新古今 補陀落の南の岸に堂たてて今ぞさかえん北の藤なみ
「袖中抄」には、春日明神の御使として、率河明神詠じ給ふと見えたり。補陀落山と申すは、観音の浄土にて八角の山なり。故に此堂も、八角に造れり。彼山には藤並常盤あり。淡海公の御子に南家・北家・式家・京家とて、四人の公達ましましけり。何れも藤氏なれども、次男の北家房前の御すゑ繁昌し給ふべき歌なりけり。
北円堂 本尊は弥勒仏を安置す。養老五年八月、元正・元明の両帝叡慮をひとつにして、淡海公周忌のをはりに草創ありし事[水鏡]に見えたり。」
「健駄羅国」は「ガンダーラ国」のようです。
「ガンダーラ国」からはるばるやってきた仏師が本当にいたのかどうかはわかりませんが、「阿修羅」はじめ「西金堂」の仏像たちに対する特別な視点があったことは確かなのかな、と。
「大講堂 本尊は弥陀三尊を安置す。又浄明居士の像をすゑられたり。此堂は南家の祖武智麿の女と、同二男恵美押勝など、母の菩提の為造立ありしなり。

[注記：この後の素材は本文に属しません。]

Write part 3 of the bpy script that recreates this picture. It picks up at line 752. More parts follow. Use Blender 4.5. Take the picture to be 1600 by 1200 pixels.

いにしへの別の庭にあへりともけふの涙ぞなみだならまし 光源法師
白川殿七百首 維摩会をよめる
神無月時雨ふりおける御法とてならの都に残る言の葉 新大納言顕輔
五重塔 五智如来を安置す。天平二年四月、光明皇后の御建立なり。[寛文記]に曰く、塔の高さ一町に四丈のつもり、興福寺四町四方なれば十六丈なるべきに、春日社より塔高ければ、神慮を恐れて十五丈一尺なりといふ。
窪弁財天祠 弘仁年中、弘法大師天川の弁財天に参籠して、南円堂造立をいのり給ひしかば、生身の宇賀弁財天現じ給ふを、ここに勧請しけり。
一言主祠 俗に聖天宮といふ。坤の隅にあり。
おっと、出ました、「一言主祠 俗に聖天宮といふ。坤の隅にあり。」だそうです。
「一言観音」は、かつては「一言主祠」だったようです(いや、妄想ですが)。
花の井 [寛文記]に云く、東金堂の後にあり。名水なり。
彫鮒石 講堂遺跡の礎、鮒の形を彫りつけたる石あり。沢瀉門の類ならん。
藤 [寛文記]に云く、南円堂の左方にあり。左近の藤といふ。度々の火災に遭て僅に残りしを、水野石見守これを歎き、近年むかしの跡へ植ゑられしなり。
橘 [同記]に云く、同堂の南の方に、右近の橘とて名木あり。」
図絵も掲載されており、当時の「興福寺」の様子がわかります。
「西金堂」「中金堂」「講堂」「南大門」は、当時からすでに遺構しかなかったようです。
それにしては、たくさんの仏像がよくぞ残った、という感じですね。
このように、大寺院は、堂宇内の写真が撮れないもので、文章でそれを書こうにも限界があるもので、是非とも出かけていただきたい、としか言いようがなかったりします。
奈良めぐりのルートは考えたのですが、予習したわけではないので、いろいろと心残りはありますが。
ともかく、「八部衆」をこの目で見られたのはよかった!
あと一つ、御朱印をいただき忘れたようです……みなさん、ちゃんと予習してから出かけましょう(泣)。